### [What to do]
Print out every line, exactly as written.

____ Supplied information

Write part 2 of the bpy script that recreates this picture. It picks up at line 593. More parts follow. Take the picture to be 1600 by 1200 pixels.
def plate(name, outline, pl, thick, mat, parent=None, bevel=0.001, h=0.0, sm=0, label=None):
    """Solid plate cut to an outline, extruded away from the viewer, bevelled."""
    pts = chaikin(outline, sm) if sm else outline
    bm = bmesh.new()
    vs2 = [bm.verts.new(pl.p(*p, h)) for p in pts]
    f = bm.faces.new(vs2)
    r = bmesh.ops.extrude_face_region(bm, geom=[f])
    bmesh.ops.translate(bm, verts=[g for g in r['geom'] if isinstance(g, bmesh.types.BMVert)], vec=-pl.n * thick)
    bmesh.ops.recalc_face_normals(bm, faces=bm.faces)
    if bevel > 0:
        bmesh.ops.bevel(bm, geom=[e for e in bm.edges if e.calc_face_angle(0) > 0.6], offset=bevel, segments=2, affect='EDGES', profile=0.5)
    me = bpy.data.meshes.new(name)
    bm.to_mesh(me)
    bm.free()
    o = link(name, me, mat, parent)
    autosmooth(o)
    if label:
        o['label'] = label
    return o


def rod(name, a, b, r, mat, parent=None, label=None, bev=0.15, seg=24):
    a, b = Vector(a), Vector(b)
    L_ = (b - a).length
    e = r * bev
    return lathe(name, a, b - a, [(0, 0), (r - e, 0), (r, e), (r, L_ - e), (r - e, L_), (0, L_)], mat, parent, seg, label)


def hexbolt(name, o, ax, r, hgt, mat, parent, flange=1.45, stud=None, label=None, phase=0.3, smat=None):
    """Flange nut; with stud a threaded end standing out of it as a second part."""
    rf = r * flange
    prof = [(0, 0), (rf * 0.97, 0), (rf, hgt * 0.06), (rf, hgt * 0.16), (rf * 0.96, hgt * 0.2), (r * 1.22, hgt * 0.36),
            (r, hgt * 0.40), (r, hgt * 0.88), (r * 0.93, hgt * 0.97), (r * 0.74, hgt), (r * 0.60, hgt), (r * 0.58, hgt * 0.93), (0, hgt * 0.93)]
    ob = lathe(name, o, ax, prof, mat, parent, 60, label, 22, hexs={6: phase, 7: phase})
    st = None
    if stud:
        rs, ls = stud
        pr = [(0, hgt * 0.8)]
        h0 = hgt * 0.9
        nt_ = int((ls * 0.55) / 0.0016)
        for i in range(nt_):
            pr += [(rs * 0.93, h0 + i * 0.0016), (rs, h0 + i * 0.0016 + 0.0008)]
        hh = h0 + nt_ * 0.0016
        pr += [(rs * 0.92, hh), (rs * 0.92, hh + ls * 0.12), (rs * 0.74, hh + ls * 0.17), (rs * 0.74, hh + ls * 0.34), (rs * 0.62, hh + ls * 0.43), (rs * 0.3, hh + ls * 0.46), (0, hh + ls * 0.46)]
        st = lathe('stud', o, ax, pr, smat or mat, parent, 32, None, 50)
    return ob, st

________

### [Task result]
Write part 2 of the bpy script that recreates this picture. It picks up at line 593. More parts follow. Take the picture to be 1600 by 1200 pixels.
def plate(name, outline, pl, thick, mat, parent=None, bevel=0.001, h=0.0, sm=0, label=None):
    """Solid plate cut to an outline, extruded away from the viewer, bevelled."""
    pts = chaikin(outline, sm) if sm else outline
    bm = bmesh.new()
    vs2 = [bm.verts.new(pl.p(*p, h)) for p in pts]
    f = bm.faces.new(vs2)
    r = bmesh.ops.extrude_face_region(bm, geom=[f])
    bmesh.ops.translate(bm, verts=[g for g in r['geom'] if isinstance(g, bmesh.types.BMVert)], vec=-pl.n * thick)
    bmesh.ops.recalc_face_normals(bm, faces=bm.faces)
    if bevel > 0:
        bmesh.ops.bevel(bm, geom=[e for e in bm.edges if e.calc_face_angle(0) > 0.6], offset=bevel, segments=2, affect='EDGES', profile=0.5)
    me = bpy.data.meshes.new(name)
    bm.to_mesh(me)
    bm.free()
    o = link(name, me, mat, parent)
    autosmooth(o)
    if label:
        o['label'] = label
    return o


def rod(name, a, b, r, mat, parent=None, label=None, bev=0.15, seg=24):
    a, b = Vector(a), Vector(b)
    L_ = (b - a).length
    e = r * bev
    return lathe(name, a, b - a, [(0, 0), (r - e, 0), (r, e), (r, L_ - e), (r - e, L_), (0, L_)], mat, parent, seg, label)


def hexbolt(name, o, ax, r, hgt, mat, parent, flange=1.45, stud=None, label=None, phase=0.3, smat=None):
    """Flange nut; with stud a threaded end standing out of it as a second part."""
    rf = r * flange
    prof = [(0, 0), (rf * 0.97, 0), (rf, hgt * 0.06), (rf, hgt * 0.16), (rf * 0.96, hgt * 0.2), (r * 1.22, hgt * 0.36),
            (r, hgt * 0.40), (r, hgt * 0.88), (r * 0.93, hgt * 0.97), (r * 0.74, hgt), (r * 0.60, hgt), (r * 0.58, hgt * 0.93), (0, hgt * 0.93)]
    ob = lathe(name, o, ax, prof, mat, parent, 60, label, 22, hexs={6: phase, 7: phase})
    st = None
    if stud:
        rs, ls = stud
        pr = [(0, hgt * 0.8)]
        h0 = hgt * 0.9
        nt_ = int((ls * 0.55) / 0.0016)
        for i in range(nt_):
            pr += [(rs * 0.93, h0 + i * 0.0016), (rs, h0 + i * 0.0016 + 0.0008)]
        hh = h0 + nt_ * 0.0016
        pr += [(rs * 0.92, hh), (rs * 0.92, hh + ls * 0.12), (rs * 0.74, hh + ls * 0.17), (rs * 0.74, hh + ls * 0.34), (rs * 0.62, hh + ls * 0.43), (rs * 0.3, hh + ls * 0.46), (0, hh + ls * 0.46)]
        st = lathe('stud', o, ax, pr, smat or mat, parent, 32, None, 50)
    return ob, st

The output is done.